Após cuidar de Manu retornei para casa pensando o quanto seria precipitado, arriscado, soltá-la para a liberdade, o quanto seria perigoso, já que existem vários tipos de predadores neste pedaço da vasta Mata Atlântica que domina a região. Ao mesmo tempo me lembrei de duas canções: “Wild World”, de Cat Stevens, que canta e conta o pedido melancólico de um cara apaixonado que, após levar um fora da namorada, que meteu o pé na estrada, a avisa das várias dificuldades que ela enfrentará desprotegida, em um mundo selvagem. E “Cuide-se Bem”, do Guilherme Arantes, que tem a mesma pegada de alerta sobre os perigos que se encontram espalhados pelos cantos e ruas das grandes cidades.

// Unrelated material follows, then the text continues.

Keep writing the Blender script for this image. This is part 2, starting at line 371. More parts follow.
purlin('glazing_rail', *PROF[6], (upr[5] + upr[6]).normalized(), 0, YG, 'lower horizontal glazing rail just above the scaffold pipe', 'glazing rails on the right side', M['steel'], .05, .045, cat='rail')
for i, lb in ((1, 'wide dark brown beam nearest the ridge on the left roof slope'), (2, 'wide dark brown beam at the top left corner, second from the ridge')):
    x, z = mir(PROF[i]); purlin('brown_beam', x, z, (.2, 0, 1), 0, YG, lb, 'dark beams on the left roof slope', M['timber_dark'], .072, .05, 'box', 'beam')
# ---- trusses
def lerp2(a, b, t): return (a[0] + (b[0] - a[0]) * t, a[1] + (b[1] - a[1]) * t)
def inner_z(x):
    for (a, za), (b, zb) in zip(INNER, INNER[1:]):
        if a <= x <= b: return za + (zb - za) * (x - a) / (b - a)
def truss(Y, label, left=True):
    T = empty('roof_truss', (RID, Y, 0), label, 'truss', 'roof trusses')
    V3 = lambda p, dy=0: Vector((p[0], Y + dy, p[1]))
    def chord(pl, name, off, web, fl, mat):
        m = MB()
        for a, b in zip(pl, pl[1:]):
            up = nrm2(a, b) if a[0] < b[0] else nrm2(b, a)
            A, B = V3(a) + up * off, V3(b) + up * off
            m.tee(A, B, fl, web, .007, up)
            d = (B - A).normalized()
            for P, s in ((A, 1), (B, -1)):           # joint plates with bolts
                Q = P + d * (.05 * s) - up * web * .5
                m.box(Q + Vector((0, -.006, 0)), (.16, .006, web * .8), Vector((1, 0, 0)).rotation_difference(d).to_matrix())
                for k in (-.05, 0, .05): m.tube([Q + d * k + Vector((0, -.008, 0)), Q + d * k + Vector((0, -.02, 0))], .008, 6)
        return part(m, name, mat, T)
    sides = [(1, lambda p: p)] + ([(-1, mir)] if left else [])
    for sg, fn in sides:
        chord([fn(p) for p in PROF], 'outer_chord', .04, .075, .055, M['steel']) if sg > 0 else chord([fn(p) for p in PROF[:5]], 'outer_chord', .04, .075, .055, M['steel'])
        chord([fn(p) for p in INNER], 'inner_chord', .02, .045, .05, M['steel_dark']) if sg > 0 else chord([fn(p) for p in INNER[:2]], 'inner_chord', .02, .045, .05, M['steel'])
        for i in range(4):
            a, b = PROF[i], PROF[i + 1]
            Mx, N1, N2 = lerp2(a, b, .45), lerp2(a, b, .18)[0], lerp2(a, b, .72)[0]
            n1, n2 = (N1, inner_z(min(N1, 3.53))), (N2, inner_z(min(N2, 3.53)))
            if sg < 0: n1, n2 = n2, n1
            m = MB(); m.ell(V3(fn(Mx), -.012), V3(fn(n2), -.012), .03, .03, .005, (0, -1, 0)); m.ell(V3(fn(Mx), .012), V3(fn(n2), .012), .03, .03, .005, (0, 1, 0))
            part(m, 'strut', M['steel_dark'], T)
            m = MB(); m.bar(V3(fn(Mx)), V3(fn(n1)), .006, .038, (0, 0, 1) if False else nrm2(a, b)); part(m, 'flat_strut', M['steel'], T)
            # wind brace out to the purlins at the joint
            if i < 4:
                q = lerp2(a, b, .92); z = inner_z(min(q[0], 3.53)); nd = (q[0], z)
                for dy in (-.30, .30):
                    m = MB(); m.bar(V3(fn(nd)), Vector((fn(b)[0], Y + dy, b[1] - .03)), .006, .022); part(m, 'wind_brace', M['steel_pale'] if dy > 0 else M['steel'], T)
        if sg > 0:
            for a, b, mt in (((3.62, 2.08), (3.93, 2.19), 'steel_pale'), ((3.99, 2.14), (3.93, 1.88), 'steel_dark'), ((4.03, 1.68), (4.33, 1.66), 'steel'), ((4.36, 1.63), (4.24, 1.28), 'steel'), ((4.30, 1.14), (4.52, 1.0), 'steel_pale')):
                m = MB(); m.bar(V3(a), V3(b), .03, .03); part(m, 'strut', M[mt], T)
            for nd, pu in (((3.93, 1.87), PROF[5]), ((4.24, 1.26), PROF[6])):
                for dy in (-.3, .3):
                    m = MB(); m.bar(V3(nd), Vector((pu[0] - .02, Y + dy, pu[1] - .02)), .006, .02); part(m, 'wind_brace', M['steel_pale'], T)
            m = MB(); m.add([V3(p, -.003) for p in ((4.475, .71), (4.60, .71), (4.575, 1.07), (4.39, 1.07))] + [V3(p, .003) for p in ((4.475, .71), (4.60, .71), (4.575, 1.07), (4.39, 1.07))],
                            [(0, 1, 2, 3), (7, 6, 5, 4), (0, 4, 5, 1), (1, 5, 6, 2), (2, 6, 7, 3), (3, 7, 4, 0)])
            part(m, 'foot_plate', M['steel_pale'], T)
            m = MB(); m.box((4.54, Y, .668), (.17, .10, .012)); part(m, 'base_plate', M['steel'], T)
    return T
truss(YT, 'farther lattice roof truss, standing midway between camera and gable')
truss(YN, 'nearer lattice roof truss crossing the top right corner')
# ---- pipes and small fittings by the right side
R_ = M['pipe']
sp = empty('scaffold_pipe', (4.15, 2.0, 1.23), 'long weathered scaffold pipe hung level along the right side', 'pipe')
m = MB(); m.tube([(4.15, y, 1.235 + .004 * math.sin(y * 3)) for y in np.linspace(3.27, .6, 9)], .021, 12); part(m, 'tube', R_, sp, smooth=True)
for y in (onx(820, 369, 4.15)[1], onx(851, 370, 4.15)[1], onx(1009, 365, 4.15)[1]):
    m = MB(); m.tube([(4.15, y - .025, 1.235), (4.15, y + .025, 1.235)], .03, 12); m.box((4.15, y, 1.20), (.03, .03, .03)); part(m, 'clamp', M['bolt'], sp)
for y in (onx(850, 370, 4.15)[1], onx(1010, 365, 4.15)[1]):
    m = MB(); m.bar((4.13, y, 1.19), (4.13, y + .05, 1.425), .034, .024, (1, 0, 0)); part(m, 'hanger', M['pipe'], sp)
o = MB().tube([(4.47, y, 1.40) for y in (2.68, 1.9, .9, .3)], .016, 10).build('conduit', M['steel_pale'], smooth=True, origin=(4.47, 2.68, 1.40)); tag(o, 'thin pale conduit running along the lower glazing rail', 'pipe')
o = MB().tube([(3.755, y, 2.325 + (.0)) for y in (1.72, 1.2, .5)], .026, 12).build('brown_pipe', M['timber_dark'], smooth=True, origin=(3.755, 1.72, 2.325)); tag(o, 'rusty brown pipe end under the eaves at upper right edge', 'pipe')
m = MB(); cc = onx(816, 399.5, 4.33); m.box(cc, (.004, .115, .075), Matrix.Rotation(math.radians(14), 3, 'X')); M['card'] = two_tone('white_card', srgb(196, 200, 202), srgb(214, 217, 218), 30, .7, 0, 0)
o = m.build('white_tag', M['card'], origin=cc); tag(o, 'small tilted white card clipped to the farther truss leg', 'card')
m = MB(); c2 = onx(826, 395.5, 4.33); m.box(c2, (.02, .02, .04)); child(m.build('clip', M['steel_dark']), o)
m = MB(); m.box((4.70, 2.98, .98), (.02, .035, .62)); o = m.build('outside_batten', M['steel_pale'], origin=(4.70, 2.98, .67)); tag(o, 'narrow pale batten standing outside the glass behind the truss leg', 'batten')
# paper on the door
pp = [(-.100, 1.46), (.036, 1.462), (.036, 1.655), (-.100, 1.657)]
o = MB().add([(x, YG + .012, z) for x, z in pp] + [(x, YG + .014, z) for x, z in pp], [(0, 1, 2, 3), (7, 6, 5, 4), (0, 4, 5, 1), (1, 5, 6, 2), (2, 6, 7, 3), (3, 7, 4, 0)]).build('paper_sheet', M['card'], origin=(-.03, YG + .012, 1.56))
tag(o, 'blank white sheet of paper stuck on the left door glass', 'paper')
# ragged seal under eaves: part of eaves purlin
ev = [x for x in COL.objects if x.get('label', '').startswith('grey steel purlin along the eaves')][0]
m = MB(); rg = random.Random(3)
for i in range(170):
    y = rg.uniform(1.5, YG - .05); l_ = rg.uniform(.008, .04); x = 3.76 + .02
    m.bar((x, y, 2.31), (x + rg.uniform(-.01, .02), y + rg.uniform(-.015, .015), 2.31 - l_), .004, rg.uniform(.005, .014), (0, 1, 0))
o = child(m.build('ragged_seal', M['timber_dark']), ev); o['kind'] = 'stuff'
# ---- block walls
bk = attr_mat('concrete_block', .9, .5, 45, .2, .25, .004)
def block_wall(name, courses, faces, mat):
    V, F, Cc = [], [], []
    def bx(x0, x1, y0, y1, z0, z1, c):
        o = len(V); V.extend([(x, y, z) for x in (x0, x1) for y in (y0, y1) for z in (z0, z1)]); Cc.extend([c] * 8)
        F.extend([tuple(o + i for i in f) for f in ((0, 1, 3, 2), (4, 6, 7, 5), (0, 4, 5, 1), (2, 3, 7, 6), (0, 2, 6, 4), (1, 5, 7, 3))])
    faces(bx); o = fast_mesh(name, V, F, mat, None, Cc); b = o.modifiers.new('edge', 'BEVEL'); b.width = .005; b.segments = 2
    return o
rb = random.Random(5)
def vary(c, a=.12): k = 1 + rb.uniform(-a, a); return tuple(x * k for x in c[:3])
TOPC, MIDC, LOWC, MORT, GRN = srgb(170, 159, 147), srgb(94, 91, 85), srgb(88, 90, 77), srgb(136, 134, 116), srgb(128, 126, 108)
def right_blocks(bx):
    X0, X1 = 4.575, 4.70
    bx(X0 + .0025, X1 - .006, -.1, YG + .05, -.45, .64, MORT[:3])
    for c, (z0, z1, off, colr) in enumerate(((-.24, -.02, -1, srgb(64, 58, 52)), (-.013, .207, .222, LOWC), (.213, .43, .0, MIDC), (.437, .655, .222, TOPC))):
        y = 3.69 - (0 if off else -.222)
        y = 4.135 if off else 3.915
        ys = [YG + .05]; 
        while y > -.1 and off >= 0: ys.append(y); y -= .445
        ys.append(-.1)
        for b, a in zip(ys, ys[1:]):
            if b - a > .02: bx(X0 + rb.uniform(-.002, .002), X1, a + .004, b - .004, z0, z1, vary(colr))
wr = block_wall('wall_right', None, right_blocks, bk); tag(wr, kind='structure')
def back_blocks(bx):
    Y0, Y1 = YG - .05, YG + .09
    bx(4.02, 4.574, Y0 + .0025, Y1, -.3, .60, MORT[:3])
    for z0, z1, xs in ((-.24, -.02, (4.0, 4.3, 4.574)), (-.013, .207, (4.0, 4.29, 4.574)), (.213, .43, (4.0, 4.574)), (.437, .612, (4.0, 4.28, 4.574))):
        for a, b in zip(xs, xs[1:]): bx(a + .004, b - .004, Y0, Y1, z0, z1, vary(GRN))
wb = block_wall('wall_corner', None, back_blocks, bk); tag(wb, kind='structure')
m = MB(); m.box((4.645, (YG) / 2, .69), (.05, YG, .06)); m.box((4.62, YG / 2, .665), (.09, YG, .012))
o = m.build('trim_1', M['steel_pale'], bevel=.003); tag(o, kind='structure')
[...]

Pensei também em “A Vila”, filme dirigido por M. Night Shyamalan que apresenta uma comunidade feudal em que o seu líder, para proteger os moradores de um fictício e misterioso ser, criado por ele próprio, criava situações que os amedrontassem, obrigando que todos evitassem atravessar os pontos que demarcavam o limite da cidadela. No final, para espanto e surpresa dos personagens e dos que assistem o filme, e me perdoem pelo spoiler, aquela vila medieval estava, na verdade, localizada no meio de um centro urbano, de uma metrópole, em pleno século XXI.

E todos esses pensamentos, lembranças, canções, álbuns, filme, que tomaram conta de uma das minhas várias manhãs frias de agosto, me fizeram também questionar os quase 8 anos em que optei viver aqui, no meio do mato, afastado de quase tudo, longe de uma metrópole, da cidade grande que nos impõe pressão e estresse o tempo todo; que nos ameaça diariamente com violência e poluição. E venho, recentemente, me perguntando se não chegou o momento de pular esse imenso muro verde que me protege, que me cerca de segurança e bem-estar, e voltar a encarar o meu habitat natural que é o Rio de Janeiro, uma grande cidade, com todos os seus monstros e predadores. Reais e imaginários.
E como o Buck, na história do Jack London, também ouço o chamado... só que de uma outra selva.